Recently, Amazon Web Services (AWS) has released a slew of new features for the popular cloud computing platform. These include the new Virtual Private Cloud (VPC), two-factor authentication, and the Amazon Mechanical Turk. For traditional IT administrators considering going to cloud technologies, Elasticfox is a great tool to get started. I introduced Elasticfox in an earlier blog post, and the popular Web plug-in has been updated for new features of AWS.
VPC will be one of the easiest mechanisms for mainstream IT to use to hash out a cloud solution to see if it is going to work for them. If VPC is new to you, be sure to check out this good post outlining the hot, new cloud technology from Larry Dignan at ZDNet.

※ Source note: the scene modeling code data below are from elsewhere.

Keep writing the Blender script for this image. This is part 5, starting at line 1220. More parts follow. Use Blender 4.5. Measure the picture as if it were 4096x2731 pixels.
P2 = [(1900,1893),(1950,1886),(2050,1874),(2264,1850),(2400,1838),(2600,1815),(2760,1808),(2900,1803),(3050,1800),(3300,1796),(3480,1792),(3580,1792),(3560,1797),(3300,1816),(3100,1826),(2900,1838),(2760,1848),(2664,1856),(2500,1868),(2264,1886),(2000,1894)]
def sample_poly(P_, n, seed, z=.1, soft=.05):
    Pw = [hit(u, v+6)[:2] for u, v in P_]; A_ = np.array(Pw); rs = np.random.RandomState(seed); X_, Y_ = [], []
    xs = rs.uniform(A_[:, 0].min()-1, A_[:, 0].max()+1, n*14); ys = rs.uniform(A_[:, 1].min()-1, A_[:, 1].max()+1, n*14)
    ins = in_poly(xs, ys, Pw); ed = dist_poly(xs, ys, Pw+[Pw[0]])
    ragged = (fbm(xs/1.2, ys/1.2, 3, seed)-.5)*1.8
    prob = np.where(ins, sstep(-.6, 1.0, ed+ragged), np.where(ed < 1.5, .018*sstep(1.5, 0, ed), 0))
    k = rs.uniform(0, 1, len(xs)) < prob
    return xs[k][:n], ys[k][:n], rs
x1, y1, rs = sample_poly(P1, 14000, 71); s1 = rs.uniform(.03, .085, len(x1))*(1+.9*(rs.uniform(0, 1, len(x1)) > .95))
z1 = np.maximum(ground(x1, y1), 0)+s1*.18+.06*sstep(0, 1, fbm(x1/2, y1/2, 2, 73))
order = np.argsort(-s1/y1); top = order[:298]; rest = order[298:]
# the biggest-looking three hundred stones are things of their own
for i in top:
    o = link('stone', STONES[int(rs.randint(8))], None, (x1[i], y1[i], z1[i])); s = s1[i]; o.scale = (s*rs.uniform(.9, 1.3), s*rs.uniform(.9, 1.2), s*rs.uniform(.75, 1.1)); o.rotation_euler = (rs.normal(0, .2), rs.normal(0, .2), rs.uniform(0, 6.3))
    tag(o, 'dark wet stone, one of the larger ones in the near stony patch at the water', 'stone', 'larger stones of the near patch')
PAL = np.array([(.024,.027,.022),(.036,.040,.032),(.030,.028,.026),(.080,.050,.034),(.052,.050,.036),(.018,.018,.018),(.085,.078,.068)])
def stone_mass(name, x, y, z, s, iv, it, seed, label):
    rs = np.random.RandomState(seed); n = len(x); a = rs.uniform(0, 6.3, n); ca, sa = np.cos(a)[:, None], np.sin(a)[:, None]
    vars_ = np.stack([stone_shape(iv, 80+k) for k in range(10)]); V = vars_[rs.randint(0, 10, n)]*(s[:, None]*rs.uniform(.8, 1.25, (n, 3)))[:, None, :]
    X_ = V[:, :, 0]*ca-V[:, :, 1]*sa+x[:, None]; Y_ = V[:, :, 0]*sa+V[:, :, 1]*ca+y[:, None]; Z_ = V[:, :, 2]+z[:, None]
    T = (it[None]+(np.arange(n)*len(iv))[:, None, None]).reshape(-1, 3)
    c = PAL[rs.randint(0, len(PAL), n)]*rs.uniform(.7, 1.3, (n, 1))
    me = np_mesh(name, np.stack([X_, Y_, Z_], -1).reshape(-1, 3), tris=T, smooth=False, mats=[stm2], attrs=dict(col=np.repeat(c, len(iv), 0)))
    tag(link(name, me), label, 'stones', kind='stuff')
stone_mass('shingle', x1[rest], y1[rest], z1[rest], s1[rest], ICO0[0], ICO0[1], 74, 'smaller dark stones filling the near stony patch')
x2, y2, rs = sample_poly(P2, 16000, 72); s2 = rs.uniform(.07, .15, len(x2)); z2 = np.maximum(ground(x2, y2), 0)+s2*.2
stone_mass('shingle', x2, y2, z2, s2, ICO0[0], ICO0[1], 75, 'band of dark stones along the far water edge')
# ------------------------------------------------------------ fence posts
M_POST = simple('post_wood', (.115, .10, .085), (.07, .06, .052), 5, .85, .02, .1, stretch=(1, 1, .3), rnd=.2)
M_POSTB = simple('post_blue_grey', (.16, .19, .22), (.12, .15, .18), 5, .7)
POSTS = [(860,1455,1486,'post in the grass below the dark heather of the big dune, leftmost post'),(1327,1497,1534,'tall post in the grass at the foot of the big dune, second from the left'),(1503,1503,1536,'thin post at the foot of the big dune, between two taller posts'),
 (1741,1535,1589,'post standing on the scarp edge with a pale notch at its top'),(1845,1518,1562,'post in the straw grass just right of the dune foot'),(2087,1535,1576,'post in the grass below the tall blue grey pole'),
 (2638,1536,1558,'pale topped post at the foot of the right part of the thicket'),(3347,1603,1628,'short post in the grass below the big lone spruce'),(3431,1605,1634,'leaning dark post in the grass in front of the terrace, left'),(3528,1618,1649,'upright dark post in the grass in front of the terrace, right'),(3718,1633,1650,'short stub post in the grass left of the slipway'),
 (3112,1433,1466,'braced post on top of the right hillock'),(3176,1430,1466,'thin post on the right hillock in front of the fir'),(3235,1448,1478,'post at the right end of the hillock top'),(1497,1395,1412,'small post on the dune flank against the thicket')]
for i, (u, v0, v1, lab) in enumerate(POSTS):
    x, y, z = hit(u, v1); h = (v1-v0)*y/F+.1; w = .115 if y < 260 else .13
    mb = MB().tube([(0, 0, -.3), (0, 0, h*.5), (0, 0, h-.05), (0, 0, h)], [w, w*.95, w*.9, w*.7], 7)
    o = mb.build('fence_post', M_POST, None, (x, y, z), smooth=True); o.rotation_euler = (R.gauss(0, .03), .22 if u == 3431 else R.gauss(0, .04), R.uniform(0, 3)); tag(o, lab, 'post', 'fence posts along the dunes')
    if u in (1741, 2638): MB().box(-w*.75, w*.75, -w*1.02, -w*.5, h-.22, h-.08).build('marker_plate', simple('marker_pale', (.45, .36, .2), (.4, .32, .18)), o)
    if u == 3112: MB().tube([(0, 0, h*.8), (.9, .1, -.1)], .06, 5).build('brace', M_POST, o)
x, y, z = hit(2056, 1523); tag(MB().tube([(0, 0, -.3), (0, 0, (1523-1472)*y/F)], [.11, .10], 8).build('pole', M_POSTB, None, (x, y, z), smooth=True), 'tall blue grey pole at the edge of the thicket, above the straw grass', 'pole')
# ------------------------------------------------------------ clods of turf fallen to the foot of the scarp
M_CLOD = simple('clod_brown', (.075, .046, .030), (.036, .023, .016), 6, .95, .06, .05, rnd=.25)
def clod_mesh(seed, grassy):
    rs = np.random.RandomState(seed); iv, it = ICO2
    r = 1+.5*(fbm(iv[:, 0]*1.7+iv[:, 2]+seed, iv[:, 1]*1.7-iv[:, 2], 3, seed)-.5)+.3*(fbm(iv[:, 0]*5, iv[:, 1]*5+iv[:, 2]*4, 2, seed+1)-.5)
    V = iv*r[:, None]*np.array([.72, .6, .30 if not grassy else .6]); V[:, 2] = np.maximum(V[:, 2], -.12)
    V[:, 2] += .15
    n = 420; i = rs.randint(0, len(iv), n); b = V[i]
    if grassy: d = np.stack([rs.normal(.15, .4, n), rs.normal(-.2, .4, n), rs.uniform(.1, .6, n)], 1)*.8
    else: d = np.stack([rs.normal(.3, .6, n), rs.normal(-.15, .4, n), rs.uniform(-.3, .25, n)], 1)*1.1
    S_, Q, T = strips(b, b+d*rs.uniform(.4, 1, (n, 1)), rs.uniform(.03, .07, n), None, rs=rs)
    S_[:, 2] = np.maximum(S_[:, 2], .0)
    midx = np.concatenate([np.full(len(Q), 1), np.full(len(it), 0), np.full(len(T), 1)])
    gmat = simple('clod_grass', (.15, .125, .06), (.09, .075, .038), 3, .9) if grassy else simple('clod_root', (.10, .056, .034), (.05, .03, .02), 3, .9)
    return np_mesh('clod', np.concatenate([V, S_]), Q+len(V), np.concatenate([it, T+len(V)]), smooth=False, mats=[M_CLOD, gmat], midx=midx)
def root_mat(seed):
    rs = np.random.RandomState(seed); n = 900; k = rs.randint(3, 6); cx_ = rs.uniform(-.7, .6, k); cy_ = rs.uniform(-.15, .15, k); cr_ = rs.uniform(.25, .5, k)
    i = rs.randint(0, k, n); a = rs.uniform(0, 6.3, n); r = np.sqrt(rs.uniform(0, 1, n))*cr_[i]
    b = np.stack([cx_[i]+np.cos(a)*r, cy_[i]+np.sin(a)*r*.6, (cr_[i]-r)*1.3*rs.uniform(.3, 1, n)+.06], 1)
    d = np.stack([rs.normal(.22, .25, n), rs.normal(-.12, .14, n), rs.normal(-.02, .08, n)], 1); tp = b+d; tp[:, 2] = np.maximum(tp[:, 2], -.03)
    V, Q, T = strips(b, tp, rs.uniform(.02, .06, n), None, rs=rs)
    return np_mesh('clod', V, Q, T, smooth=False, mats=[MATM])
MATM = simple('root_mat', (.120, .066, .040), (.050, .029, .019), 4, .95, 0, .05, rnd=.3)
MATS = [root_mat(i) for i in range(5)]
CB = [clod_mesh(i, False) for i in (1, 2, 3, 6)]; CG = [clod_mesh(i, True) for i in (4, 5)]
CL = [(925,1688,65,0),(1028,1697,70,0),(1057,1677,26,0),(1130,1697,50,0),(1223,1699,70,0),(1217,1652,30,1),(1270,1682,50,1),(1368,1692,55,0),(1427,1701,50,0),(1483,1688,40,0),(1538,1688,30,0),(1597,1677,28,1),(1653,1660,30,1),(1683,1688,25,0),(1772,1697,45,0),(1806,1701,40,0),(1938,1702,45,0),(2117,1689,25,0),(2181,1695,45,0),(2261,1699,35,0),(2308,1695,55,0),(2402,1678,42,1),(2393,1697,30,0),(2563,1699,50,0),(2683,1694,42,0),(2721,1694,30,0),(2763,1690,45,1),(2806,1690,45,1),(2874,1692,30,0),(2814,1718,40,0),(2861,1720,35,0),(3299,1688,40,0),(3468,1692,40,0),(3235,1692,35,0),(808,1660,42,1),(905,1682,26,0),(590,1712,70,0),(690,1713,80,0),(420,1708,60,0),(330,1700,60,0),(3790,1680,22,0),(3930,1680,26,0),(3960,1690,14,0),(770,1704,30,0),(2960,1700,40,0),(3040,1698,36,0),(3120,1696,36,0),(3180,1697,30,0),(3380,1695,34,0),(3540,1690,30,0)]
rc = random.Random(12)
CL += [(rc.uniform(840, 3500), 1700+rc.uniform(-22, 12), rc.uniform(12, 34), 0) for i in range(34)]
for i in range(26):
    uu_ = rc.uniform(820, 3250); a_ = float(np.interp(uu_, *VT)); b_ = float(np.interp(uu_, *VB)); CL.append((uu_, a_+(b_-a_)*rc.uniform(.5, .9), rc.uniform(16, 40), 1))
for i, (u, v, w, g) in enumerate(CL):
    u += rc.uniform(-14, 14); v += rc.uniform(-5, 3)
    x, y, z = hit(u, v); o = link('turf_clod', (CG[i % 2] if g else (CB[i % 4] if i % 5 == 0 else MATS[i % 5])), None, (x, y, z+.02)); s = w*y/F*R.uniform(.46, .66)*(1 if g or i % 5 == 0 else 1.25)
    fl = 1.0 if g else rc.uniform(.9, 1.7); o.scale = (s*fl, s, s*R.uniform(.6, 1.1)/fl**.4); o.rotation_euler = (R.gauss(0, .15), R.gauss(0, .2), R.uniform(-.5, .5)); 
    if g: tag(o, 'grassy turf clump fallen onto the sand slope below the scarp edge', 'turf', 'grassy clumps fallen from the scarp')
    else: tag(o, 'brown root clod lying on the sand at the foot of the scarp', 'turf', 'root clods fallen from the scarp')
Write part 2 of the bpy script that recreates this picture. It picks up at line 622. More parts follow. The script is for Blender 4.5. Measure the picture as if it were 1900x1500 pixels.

The Elasticfox plug-in for Mozilla Firefox has now been updated to be VPC-aware. Installation and the use of the Elasticfox plug-in remains largely unchanged, except for the new Virtual Private Clouds and VPNs tabs in the dashboard. Figure A shows these new features.
Figure A
Click image to enlarge.
The use of VPC inside Elasticfox is a huge jump forward for ease of use for a seamless cloud configuration. The main link that the updated Elasticfox interface provides is having the VPC configuration mapping out the network configuration that is correlated to the server instances (Windows, Linux) that run on the other Amazon clouds.
The other critical part of VPC is the associated Virtual Private Networking (VPN) configuration. The VPNs are IPSec-based tunnels that have been tested with Cisco and Juniper devices, explained in the AWS documentation here. On the other end of the VPN is a collection of instances that you stand up for your workloads that you want to place in the cloud, yet have on a private network through the tunnel.
The updated version of Elasticfox will manage the provisioning of the instances, VPNs, and VPC and allow you to decide where all these pieces sit within the other clouds. Example configurations such as putting cloud workloads on your internal Active Directory domain are now really a possibility with VPC. Are you getting interested yet?
Elasticfox does not provide access to all the AWS services, however. One particular example is the S3 storage cloud from AWS. Like other cloud products from AWS, it is accessible via an application programming interface (API), but it is not made available in the Elasticfox tool.